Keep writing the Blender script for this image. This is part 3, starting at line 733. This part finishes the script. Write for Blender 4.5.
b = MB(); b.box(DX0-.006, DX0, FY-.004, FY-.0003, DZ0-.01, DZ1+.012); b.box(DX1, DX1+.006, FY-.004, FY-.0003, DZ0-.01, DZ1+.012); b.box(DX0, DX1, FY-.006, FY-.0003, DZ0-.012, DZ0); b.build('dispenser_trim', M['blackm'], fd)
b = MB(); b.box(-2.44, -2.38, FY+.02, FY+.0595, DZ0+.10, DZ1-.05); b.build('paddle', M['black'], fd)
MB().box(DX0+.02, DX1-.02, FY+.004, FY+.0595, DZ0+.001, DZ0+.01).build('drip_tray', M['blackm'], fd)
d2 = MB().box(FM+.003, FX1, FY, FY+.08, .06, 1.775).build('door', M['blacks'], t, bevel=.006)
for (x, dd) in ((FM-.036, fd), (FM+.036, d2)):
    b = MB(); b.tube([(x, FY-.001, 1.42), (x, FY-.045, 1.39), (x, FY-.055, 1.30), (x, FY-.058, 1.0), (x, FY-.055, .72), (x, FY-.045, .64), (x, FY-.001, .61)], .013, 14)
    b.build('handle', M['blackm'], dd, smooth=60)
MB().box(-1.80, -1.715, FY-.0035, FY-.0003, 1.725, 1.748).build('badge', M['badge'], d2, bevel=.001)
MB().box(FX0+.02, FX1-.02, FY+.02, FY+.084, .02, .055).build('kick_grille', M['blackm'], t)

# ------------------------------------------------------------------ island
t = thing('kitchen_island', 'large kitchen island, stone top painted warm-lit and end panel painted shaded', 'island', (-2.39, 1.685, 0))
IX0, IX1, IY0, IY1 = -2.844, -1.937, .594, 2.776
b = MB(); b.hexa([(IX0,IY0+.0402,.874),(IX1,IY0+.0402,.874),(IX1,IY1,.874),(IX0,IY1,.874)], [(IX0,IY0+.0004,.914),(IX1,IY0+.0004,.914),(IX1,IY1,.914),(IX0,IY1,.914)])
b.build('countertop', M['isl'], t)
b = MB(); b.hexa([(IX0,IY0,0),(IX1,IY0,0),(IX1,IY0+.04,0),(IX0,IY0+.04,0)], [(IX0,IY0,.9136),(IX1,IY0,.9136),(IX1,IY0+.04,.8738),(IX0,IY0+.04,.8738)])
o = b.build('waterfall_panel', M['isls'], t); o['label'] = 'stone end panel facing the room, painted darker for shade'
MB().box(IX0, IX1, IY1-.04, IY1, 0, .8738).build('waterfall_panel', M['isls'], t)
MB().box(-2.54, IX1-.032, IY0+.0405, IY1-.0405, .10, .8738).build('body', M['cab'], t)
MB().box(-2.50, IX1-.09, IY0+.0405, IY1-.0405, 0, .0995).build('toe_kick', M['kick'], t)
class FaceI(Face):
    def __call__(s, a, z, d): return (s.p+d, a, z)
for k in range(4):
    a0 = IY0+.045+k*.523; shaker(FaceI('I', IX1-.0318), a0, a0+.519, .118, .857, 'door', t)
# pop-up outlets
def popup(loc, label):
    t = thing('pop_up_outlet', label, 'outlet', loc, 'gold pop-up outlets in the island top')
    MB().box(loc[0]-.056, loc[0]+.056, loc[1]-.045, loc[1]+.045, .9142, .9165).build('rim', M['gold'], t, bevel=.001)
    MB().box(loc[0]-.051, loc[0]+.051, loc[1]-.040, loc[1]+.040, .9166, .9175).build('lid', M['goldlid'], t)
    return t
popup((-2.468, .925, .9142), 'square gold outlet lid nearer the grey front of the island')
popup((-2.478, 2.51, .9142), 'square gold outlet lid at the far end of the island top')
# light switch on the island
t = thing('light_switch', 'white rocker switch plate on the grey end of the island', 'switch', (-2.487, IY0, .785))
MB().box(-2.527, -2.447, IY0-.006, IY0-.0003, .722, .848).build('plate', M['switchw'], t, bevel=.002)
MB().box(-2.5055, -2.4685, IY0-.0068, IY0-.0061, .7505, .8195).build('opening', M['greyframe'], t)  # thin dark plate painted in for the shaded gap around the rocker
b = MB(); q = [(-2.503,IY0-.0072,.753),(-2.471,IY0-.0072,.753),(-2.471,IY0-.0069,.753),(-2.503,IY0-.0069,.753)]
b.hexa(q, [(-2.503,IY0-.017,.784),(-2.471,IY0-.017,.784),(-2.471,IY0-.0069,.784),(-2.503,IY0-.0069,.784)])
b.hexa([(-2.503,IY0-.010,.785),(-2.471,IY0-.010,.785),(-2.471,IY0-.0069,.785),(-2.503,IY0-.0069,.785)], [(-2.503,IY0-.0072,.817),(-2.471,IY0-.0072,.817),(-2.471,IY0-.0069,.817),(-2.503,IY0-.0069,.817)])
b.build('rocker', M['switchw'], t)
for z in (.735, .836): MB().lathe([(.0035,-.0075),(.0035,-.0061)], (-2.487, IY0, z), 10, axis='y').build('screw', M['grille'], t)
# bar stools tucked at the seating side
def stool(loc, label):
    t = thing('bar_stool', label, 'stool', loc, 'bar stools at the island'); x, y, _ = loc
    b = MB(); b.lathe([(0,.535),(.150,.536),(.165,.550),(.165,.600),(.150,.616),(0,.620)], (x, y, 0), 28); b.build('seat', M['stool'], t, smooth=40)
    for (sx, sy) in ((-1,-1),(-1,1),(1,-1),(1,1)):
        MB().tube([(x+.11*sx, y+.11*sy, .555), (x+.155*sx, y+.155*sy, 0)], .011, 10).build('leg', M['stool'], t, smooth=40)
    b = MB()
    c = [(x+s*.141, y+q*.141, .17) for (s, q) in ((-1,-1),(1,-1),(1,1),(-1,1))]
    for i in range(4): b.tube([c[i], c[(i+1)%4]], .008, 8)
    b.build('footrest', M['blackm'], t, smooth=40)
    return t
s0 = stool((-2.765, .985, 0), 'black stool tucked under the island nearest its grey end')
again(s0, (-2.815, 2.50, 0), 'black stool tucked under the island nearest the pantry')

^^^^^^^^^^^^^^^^

#### [Work to be completed]
Transcribe the material exactly as it reads.

#### [Answer to this problem]
Keep writing the Blender script for this image. This is part 3, starting at line 733. This part finishes the script. Write for Blender 4.5.
b = MB(); b.box(DX0-.006, DX0, FY-.004, FY-.0003, DZ0-.01, DZ1+.012); b.box(DX1, DX1+.006, FY-.004, FY-.0003, DZ0-.01, DZ1+.012); b.box(DX0, DX1, FY-.006, FY-.0003, DZ0-.012, DZ0); b.build('dispenser_trim', M['blackm'], fd)
b = MB(); b.box(-2.44, -2.38, FY+.02, FY+.0595, DZ0+.10, DZ1-.05); b.build('paddle', M['black'], fd)
MB().box(DX0+.02, DX1-.02, FY+.004, FY+.0595, DZ0+.001, DZ0+.01).build('drip_tray', M['blackm'], fd)
d2 = MB().box(FM+.003, FX1, FY, FY+.08, .06, 1.775).build('door', M['blacks'], t, bevel=.006)
for (x, dd) in ((FM-.036, fd), (FM+.036, d2)):
    b = MB(); b.tube([(x, FY-.001, 1.42), (x, FY-.045, 1.39), (x, FY-.055, 1.30), (x, FY-.058, 1.0), (x, FY-.055, .72), (x, FY-.045, .64), (x, FY-.001, .61)], .013, 14)
    b.build('handle', M['blackm'], dd, smooth=60)
MB().box(-1.80, -1.715, FY-.0035, FY-.0003, 1.725, 1.748).build('badge', M['badge'], d2, bevel=.001)
MB().box(FX0+.02, FX1-.02, FY+.02, FY+.084, .02, .055).build('kick_grille', M['blackm'], t)

# ------------------------------------------------------------------ island
t = thing('kitchen_island', 'large kitchen island, stone top painted warm-lit and end panel painted shaded', 'island', (-2.39, 1.685, 0))
IX0, IX1, IY0, IY1 = -2.844, -1.937, .594, 2.776
b = MB(); b.hexa([(IX0,IY0+.0402,.874),(IX1,IY0+.0402,.874),(IX1,IY1,.874),(IX0,IY1,.874)], [(IX0,IY0+.0004,.914),(IX1,IY0+.0004,.914),(IX1,IY1,.914),(IX0,IY1,.914)])
b.build('countertop', M['isl'], t)
b = MB(); b.hexa([(IX0,IY0,0),(IX1,IY0,0),(IX1,IY0+.04,0),(IX0,IY0+.04,0)], [(IX0,IY0,.9136),(IX1,IY0,.9136),(IX1,IY0+.04,.8738),(IX0,IY0+.04,.8738)])
o = b.build('waterfall_panel', M['isls'], t); o['label'] = 'stone end panel facing the room, painted darker for shade'
MB().box(IX0, IX1, IY1-.04, IY1, 0, .8738).build('waterfall_panel', M['isls'], t)
MB().box(-2.54, IX1-.032, IY0+.0405, IY1-.0405, .10, .8738).build('body', M['cab'], t)
MB().box(-2.50, IX1-.09, IY0+.0405, IY1-.0405, 0, .0995).build('toe_kick', M['kick'], t)
class FaceI(Face):
    def __call__(s, a, z, d): return (s.p+d, a, z)
for k in range(4):
    a0 = IY0+.045+k*.523; shaker(FaceI('I', IX1-.0318), a0, a0+.519, .118, .857, 'door', t)
# pop-up outlets
def popup(loc, label):
    t = thing('pop_up_outlet', label, 'outlet', loc, 'gold pop-up outlets in the island top')
    MB().box(loc[0]-.056, loc[0]+.056, loc[1]-.045, loc[1]+.045, .9142, .9165).build('rim', M['gold'], t, bevel=.001)
    MB().box(loc[0]-.051, loc[0]+.051, loc[1]-.040, loc[1]+.040, .9166, .9175).build('lid', M['goldlid'], t)
    return t
popup((-2.468, .925, .9142), 'square gold outlet lid nearer the grey front of the island')
popup((-2.478, 2.51, .9142), 'square gold outlet lid at the far end of the island top')
# light switch on the island
t = thing('light_switch', 'white rocker switch plate on the grey end of the island', 'switch', (-2.487, IY0, .785))
MB().box(-2.527, -2.447, IY0-.006, IY0-.0003, .722, .848).build('plate', M['switchw'], t, bevel=.002)
MB().box(-2.5055, -2.4685, IY0-.0068, IY0-.0061, .7505, .8195).build('opening', M['greyframe'], t)  # thin dark plate painted in for the shaded gap around the rocker
b = MB(); q = [(-2.503,IY0-.0072,.753),(-2.471,IY0-.0072,.753),(-2.471,IY0-.0069,.753),(-2.503,IY0-.0069,.753)]
b.hexa(q, [(-2.503,IY0-.017,.784),(-2.471,IY0-.017,.784),(-2.471,IY0-.0069,.784),(-2.503,IY0-.0069,.784)])
b.hexa([(-2.503,IY0-.010,.785),(-2.471,IY0-.010,.785),(-2.471,IY0-.0069,.785),(-2.503,IY0-.0069,.785)], [(-2.503,IY0-.0072,.817),(-2.471,IY0-.0072,.817),(-2.471,IY0-.0069,.817),(-2.503,IY0-.0069,.817)])
b.build('rocker', M['switchw'], t)
for z in (.735, .836): MB().lathe([(.0035,-.0075),(.0035,-.0061)], (-2.487, IY0, z), 10, axis='y').build('screw', M['grille'], t)
# bar stools tucked at the seating side
def stool(loc, label):
    t = thing('bar_stool', label, 'stool', loc, 'bar stools at the island'); x, y, _ = loc
    b = MB(); b.lathe([(0,.535),(.150,.536),(.165,.550),(.165,.600),(.150,.616),(0,.620)], (x, y, 0), 28); b.build('seat', M['stool'], t, smooth=40)
    for (sx, sy) in ((-1,-1),(-1,1),(1,-1),(1,1)):
        MB().tube([(x+.11*sx, y+.11*sy, .555), (x+.155*sx, y+.155*sy, 0)], .011, 10).build('leg', M['stool'], t, smooth=40)
    b = MB()
    c = [(x+s*.141, y+q*.141, .17) for (s, q) in ((-1,-1),(1,-1),(1,1),(-1,1))]
    for i in range(4): b.tube([c[i], c[(i+1)%4]], .008, 8)
    b.build('footrest', M['blackm'], t, smooth=40)
    return t
s0 = stool((-2.765, .985, 0), 'black stool tucked under the island nearest its grey end')
again(s0, (-2.815, 2.50, 0), 'black stool tucked under the island nearest the pantry')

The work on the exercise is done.